La raideur britannique retarde les efforts conciliants de MM. Molotov et Marshall

Le ministre russe fait une déclaration en faveur de livraisons de charbon à la France

 

L'Aube 4/1947

(De notre envoyé spécial à Moscou)

Quelles réactions l'exposé de Georges Bidault sur les questions économiques de l'Allemagne a-t-il provoquées ? On n'a encore que des indications. Celles que j'ai recueillies du côté américain lui sont très favorables. On vantait la clarté de sa mémoire et surtout son caractère constructif. Visiblement, on en était impressionné.

Du côté russe, aussi lentes que soient les réactions soviétiques, le discours du ministre trouve un accueil favorable.

La « Pravda » et les « Izvestia » reprennent presque intégralement ses déclarations, et sans, à proprement parler, les commenter, soulignent les points d'identité entre les positions russe et française. La presse soviétique est d'ailleurs spécialement aimable pour nous depuis peu.

Certes, cet accueil est dû aux qualités de cet exposé. Il est dû au fait que Georges Bidault a vraiment abordé le problème. Il tient aussi à la situation qu'occupe en ce moment notre délégation. Point n'est besoin d'être très perspicace pour voir qu'on nous recherche. Certes, il entre parfois dans ces amabilités une idée de marchandage, mais tout n'est-il pas marchandage en diplomatie ?

L'amabilité particulière de la presse soviétique date de l'entrevue Bidault-Staline. Faut-il y voir une conséquence directe de cette entrevue où des malentendus auraient été clarifiés.

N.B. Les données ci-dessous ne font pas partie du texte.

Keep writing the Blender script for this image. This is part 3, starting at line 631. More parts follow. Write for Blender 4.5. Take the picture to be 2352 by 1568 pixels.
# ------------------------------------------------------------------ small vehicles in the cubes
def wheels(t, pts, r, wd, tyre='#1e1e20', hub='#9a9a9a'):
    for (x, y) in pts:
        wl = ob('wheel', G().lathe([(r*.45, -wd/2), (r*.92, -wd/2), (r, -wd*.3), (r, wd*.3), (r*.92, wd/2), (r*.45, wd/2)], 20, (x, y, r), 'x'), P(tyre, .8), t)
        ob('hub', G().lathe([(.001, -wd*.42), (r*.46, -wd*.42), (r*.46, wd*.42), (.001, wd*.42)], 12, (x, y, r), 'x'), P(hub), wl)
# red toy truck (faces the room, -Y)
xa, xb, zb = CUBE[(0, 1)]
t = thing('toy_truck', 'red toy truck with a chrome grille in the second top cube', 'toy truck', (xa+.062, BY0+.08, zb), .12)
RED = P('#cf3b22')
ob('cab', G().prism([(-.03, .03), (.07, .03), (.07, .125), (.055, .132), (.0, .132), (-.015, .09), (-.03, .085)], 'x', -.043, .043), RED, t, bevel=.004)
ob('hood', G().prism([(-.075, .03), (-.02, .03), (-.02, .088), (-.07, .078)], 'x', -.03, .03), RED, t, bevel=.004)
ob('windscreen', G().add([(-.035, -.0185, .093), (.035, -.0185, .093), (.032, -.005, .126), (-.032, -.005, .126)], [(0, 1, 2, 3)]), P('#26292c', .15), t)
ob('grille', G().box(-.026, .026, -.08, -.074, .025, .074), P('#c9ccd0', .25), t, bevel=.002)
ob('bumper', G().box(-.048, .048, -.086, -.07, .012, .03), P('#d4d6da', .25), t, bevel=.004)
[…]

Ou bien tout simplement l'URSS cherche-t-elle à accroître et à exploiter l'espèce d'inquiétude que cette entrevue a provoquée dans certains milieux américains, au moment même où chacun, dans l'espoir de faire pencher la balance en sa faveur regarde de notre côté ? Comme on ne sait rien de ce qui s'est dit au Kremlin, la réponse est impossible.

Quant aux Anglais, ils paraissent observer toujours une grande réserve à notre endroit. Leur délégation occupe ici une situation apparemment moins favorable que la nôtre. D'autre part, tout n'était pas faux dans les allusions de la presse soviétique aux inquiétudes que le discours du président Truman pouvait leur causer. Ces inquiétudes percent par moments, d'où une certaine raideur dans ce qu'on peut voir ou savoir de la délégation britannique.